EXERCISE DIRECTIONS » In the entries below, print exactly the lines from the first through the one with "sc.camera = cam", both included, and none of the pictures.

RECORD EXCERPTS »
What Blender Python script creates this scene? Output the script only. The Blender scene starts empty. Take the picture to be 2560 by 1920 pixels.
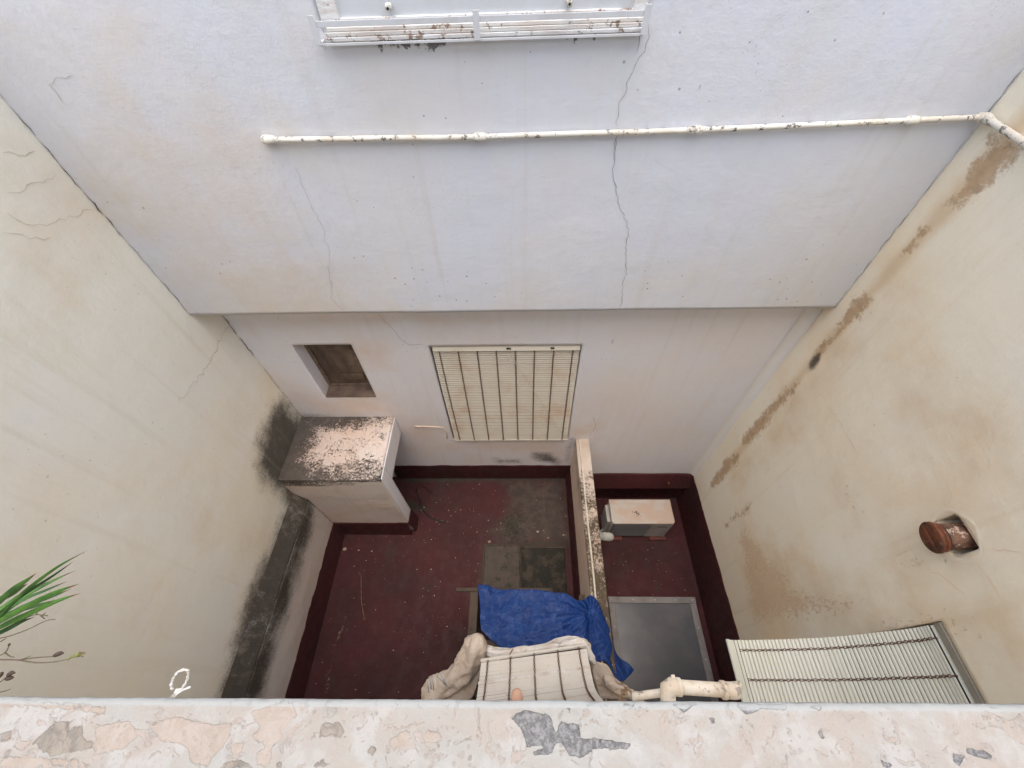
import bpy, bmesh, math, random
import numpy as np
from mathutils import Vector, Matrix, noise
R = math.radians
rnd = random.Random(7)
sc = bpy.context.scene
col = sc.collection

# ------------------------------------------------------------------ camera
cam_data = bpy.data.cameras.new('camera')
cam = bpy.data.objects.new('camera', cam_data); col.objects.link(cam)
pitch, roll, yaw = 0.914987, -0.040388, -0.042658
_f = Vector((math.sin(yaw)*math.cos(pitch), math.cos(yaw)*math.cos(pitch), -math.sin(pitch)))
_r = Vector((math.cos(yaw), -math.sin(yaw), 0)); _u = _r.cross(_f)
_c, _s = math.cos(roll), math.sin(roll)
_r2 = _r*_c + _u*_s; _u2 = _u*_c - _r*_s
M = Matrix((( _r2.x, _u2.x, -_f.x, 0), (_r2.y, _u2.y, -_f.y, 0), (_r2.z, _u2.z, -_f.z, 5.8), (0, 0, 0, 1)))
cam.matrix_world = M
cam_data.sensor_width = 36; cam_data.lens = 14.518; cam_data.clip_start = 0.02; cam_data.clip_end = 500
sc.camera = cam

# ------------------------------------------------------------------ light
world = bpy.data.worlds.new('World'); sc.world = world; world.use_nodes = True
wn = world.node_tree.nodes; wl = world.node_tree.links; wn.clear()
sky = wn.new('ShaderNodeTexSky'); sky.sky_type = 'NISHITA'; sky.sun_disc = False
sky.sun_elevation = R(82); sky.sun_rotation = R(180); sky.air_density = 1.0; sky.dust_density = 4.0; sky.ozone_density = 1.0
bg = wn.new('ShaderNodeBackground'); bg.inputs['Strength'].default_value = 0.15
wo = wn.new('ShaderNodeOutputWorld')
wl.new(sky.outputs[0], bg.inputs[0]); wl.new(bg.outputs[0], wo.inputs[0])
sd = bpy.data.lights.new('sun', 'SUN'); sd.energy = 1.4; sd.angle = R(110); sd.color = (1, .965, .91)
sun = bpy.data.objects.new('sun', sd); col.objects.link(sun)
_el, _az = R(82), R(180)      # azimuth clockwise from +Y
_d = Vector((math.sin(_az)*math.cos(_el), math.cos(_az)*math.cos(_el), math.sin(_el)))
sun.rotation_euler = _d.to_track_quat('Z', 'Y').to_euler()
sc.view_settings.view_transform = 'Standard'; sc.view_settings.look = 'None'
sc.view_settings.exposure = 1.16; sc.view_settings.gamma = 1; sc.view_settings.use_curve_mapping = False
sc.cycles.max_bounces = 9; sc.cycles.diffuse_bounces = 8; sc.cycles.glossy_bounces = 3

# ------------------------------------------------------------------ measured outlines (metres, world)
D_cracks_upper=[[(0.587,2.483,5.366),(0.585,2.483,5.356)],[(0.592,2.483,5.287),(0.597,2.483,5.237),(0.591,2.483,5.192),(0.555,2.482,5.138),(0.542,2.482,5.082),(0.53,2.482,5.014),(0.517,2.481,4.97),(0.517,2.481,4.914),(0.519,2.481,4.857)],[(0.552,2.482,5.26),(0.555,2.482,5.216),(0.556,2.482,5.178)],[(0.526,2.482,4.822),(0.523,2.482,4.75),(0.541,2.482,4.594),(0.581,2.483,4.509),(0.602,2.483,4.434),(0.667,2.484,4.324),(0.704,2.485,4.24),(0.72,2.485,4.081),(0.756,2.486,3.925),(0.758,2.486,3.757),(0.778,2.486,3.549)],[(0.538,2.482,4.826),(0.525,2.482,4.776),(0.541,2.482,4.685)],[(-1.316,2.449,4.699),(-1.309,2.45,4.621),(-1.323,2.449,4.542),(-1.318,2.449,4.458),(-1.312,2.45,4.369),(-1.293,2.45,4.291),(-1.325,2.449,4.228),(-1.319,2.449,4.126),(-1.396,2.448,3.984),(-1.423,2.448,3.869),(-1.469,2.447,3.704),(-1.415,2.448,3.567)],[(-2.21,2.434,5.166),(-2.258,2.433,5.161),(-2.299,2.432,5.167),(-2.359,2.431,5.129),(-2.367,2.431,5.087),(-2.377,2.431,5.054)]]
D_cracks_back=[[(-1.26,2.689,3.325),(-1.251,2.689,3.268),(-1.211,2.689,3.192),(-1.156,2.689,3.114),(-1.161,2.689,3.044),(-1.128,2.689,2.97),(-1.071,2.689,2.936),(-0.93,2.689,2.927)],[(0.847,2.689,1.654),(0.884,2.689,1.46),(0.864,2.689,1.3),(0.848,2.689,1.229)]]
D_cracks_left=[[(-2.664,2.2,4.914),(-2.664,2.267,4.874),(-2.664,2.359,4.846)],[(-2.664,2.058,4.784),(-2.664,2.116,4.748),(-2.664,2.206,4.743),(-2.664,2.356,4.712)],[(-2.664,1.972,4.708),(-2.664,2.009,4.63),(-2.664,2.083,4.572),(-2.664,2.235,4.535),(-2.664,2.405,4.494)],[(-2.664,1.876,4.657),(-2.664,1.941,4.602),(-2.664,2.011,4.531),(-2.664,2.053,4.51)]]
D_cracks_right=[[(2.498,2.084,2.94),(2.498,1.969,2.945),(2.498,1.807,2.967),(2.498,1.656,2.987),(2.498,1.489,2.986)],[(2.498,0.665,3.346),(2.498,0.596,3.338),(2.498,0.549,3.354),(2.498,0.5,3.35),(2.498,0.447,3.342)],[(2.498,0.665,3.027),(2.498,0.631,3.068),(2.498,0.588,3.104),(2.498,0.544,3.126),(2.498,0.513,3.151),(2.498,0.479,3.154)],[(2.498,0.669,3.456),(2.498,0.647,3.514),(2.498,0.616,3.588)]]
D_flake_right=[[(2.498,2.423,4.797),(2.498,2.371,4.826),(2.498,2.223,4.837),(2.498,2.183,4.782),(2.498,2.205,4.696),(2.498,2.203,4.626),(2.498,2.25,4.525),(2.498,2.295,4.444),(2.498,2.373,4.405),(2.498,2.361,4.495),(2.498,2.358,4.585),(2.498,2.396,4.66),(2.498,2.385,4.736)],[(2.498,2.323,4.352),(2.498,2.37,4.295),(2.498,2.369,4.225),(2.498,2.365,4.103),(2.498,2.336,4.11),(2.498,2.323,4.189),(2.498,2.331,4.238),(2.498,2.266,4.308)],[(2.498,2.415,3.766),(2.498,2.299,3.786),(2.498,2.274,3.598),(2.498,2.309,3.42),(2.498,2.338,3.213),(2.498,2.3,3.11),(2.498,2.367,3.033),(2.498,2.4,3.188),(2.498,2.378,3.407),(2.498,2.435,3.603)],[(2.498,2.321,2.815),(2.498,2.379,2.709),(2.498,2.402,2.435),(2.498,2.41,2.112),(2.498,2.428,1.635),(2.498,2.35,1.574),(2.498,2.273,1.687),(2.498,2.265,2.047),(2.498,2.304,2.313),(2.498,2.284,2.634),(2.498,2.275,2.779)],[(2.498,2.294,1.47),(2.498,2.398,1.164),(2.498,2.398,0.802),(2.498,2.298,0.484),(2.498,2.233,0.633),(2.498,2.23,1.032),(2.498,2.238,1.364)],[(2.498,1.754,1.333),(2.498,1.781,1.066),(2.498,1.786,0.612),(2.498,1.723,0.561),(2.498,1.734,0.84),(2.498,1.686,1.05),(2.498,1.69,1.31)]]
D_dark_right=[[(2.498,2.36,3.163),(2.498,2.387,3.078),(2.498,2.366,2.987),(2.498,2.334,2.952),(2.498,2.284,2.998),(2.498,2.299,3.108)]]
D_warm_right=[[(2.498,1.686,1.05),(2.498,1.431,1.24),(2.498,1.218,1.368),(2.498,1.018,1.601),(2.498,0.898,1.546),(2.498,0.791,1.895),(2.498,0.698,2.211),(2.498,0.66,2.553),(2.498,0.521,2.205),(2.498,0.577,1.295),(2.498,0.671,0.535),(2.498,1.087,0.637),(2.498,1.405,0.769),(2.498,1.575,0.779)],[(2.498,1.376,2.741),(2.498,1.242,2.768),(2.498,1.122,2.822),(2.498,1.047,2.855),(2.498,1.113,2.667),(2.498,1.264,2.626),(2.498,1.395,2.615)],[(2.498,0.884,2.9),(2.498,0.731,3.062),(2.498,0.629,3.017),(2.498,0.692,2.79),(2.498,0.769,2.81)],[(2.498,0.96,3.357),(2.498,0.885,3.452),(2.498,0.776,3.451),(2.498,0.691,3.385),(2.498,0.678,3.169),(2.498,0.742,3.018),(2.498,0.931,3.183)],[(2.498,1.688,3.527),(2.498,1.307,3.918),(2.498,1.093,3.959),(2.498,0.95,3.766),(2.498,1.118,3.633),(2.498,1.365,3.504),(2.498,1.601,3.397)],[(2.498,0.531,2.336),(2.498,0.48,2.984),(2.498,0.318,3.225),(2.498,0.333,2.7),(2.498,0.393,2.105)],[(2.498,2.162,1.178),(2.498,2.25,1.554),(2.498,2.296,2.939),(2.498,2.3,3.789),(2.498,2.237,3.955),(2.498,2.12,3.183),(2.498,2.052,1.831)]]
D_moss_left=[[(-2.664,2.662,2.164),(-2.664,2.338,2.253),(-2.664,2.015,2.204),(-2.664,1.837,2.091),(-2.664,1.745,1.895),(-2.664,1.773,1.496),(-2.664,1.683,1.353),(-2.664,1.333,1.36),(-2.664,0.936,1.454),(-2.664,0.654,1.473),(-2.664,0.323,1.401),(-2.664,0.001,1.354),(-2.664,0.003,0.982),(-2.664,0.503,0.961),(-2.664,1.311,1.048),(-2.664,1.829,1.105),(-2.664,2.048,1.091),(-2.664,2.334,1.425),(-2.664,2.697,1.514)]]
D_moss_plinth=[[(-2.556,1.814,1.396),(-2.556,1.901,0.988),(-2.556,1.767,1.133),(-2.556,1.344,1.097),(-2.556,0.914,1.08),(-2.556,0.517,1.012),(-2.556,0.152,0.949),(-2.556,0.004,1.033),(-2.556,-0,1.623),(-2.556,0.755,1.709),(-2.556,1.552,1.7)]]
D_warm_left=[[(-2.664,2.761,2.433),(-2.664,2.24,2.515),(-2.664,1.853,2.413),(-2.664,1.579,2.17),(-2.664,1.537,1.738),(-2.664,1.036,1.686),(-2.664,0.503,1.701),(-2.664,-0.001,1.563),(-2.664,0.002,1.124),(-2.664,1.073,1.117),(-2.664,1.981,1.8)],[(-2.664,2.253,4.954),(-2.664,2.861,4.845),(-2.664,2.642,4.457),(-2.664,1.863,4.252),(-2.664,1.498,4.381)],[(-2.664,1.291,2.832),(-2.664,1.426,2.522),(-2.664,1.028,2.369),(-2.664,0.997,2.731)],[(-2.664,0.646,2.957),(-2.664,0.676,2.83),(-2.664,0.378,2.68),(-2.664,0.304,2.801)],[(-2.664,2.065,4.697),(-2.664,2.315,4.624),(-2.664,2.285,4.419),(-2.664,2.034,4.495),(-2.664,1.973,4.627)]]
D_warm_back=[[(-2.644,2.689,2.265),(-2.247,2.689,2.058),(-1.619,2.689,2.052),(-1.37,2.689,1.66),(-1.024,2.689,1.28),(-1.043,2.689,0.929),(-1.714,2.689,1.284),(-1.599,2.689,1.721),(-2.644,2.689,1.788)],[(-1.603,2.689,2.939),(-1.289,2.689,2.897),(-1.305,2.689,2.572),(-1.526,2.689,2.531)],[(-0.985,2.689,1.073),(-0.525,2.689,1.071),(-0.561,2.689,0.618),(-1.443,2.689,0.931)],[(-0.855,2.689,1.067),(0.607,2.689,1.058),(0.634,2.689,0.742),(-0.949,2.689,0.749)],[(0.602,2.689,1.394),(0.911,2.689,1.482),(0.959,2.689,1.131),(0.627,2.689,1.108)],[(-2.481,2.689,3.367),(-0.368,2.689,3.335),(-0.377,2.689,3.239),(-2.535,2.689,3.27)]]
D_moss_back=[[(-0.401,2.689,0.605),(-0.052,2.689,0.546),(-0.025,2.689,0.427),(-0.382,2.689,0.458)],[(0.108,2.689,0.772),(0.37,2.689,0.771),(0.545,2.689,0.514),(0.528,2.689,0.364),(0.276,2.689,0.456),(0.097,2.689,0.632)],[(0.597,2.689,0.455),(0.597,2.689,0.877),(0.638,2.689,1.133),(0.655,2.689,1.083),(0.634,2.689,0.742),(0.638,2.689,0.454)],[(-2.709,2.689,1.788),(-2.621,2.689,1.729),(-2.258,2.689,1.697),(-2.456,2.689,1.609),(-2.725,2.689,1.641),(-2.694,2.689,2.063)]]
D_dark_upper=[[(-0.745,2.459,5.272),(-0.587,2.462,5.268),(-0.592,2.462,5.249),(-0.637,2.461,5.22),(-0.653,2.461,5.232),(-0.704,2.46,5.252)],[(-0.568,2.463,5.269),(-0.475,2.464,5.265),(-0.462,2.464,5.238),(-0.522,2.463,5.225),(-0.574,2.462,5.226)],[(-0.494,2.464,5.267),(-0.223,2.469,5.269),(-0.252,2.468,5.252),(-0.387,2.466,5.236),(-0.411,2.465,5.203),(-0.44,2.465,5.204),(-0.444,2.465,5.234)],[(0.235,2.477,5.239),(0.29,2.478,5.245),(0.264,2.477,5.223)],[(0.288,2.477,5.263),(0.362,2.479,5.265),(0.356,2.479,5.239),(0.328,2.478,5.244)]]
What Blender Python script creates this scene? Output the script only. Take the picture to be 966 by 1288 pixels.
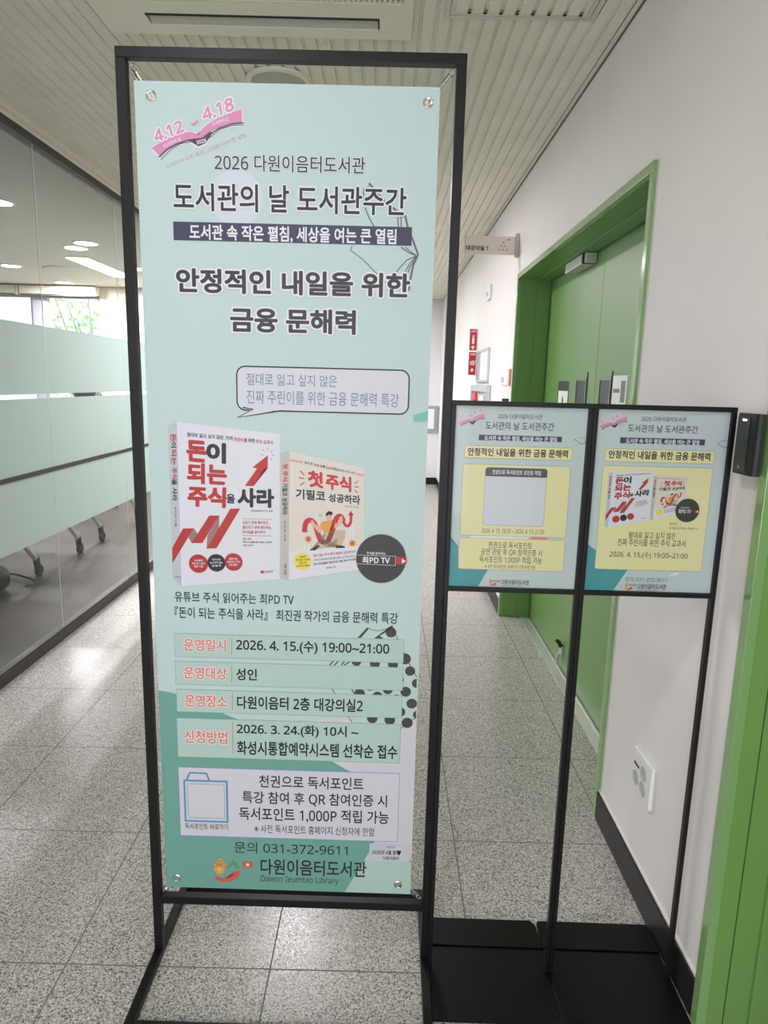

RESULT OF THIS EXERCISE »
What Blender Python script creates this scene? Output the script only. The Blender scene starts empty. Take the picture to be 2560 by 1920 pixels.
import bpy, bmesh, math, random
import numpy as np
from mathutils import Vector, Matrix, noise
R = math.radians
rnd = random.Random(7)
sc = bpy.context.scene
col = sc.collection

# ------------------------------------------------------------------ camera
cam_data = bpy.data.cameras.new('camera')
cam = bpy.data.objects.new('camera', cam_data); col.objects.link(cam)
pitch, roll, yaw = 0.914987, -0.040388, -0.042658
_f = Vector((math.sin(yaw)*math.cos(pitch), math.cos(yaw)*math.cos(pitch), -math.sin(pitch)))
_r = Vector((math.cos(yaw), -math.sin(yaw), 0)); _u = _r.cross(_f)
_c, _s = math.cos(roll), math.sin(roll)
_r2 = _r*_c + _u*_s; _u2 = _u*_c - _r*_s
M = Matrix((( _r2.x, _u2.x, -_f.x, 0), (_r2.y, _u2.y, -_f.y, 0), (_r2.z, _u2.z, -_f.z, 5.8), (0, 0, 0, 1)))
cam.matrix_world = M
cam_data.sensor_width = 36; cam_data.lens = 14.518; cam_data.clip_start = 0.02; cam_data.clip_end = 500
sc.camera = cam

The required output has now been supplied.